No obstante, el llamado que hace la oriental al hombre occidental es un sortilegio. A partir de ese momento la mujer le ofrecerá toda suerte de riquezas ya que él no posee nada, y ella, en cambio, es una reina. Aunque ambos parecen estar predestinados a unir sus vidas, este varón no soporta la idea de recibirlo todo de parte de ella.
La lucha entre el instinto de muerte y el de vida es una constante en esta narración. El hombre de este relato no quiere sucumbir frente al hechizo con el que la mujer lo envuelve. Un día decide marcharse y, a partir de esa decisión, su pesadilla y su final llegan a término: “No puedo yo, después de todo, un civilizado, sucumbir al extraño embrujo de una mujer que pone palabras en mi boca, caricias en mi mano, miradas en mis ojos, y, sobre todo, oro a mis pies”.
A partir del momento en que huye, este varón intentará desprenderse de lo que vivió con la exótica mujer: delira; en otros momentos piensa que todo fue un sueño, pero pronto empieza a beber y a obsesionarse. Por la noches cavila, y es justamente en ese periodo en el que las mareas retornan.

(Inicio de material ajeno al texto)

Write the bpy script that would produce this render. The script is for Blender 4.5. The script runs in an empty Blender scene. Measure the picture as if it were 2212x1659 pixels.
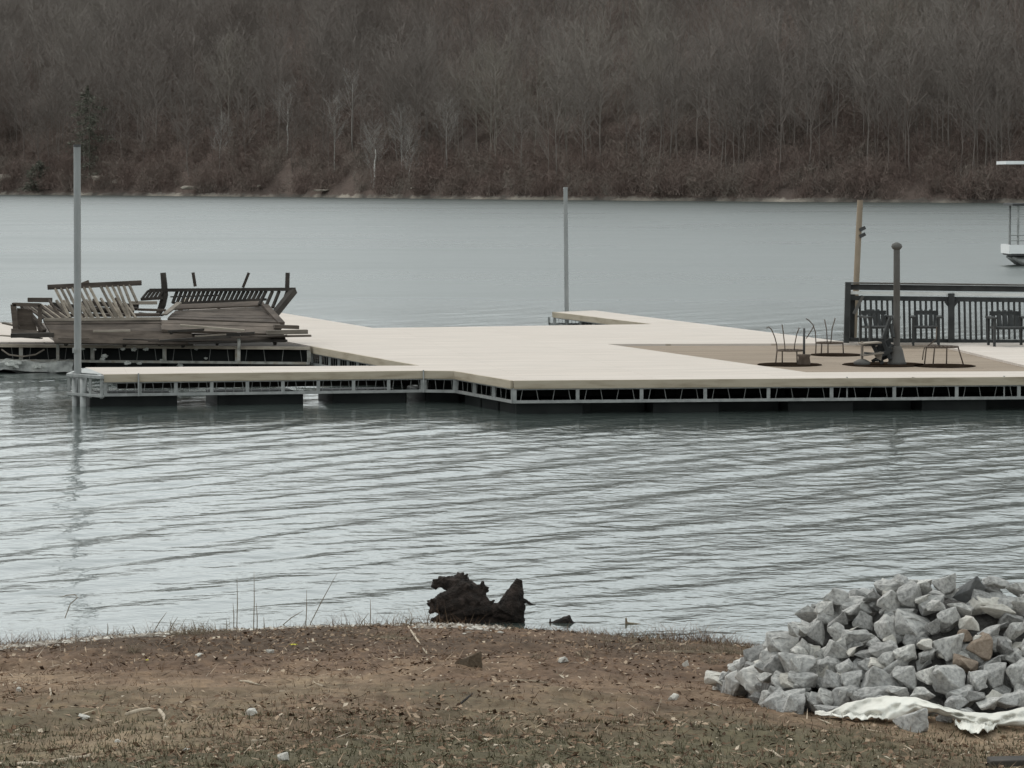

Aquí, el narrador protagonista monologa y va reconociendo su cuerpo. Se muestra perturbado y cobra conciencia de que su mano no le responde: “Mi mano comienza a alzarse, la mano que descuajara un árbol de raíz, y como anoche, sube por el vientre, atraviesa el pecho, llega al cuello. Voy a morir. Me voy a asesinar a mí mismo”.
Sin embargo, como el hombre está bajo el hechizo de la mujer, pronto comprende que, por medio de su propia mano, es ella quien lo ultimará por no haber querido ayudarla a revertir el pronóstico de muerte. “¿Es su mano la que va a matarme o es la mía? Es la suya. Ser muerto por ella, que tenía el viento sujeto a su palabra'”.
La trama se cierra y queda en el lector una sensación de perplejidad y extrañamiento. Toda la historia ha estado signada por esa rara emoción que produce la ambiguedad; sin embargo, esta se acrecienta al final del cuento. ¿Es que acaso mueren los dos? El final queda abierto. El varón tan solo rememora las palabras de ella: “Yo seré la mano de mi señor, el látigo con que azota, el gesto con que acaricia, el viento que se lo lleva, la voz con que me despide”.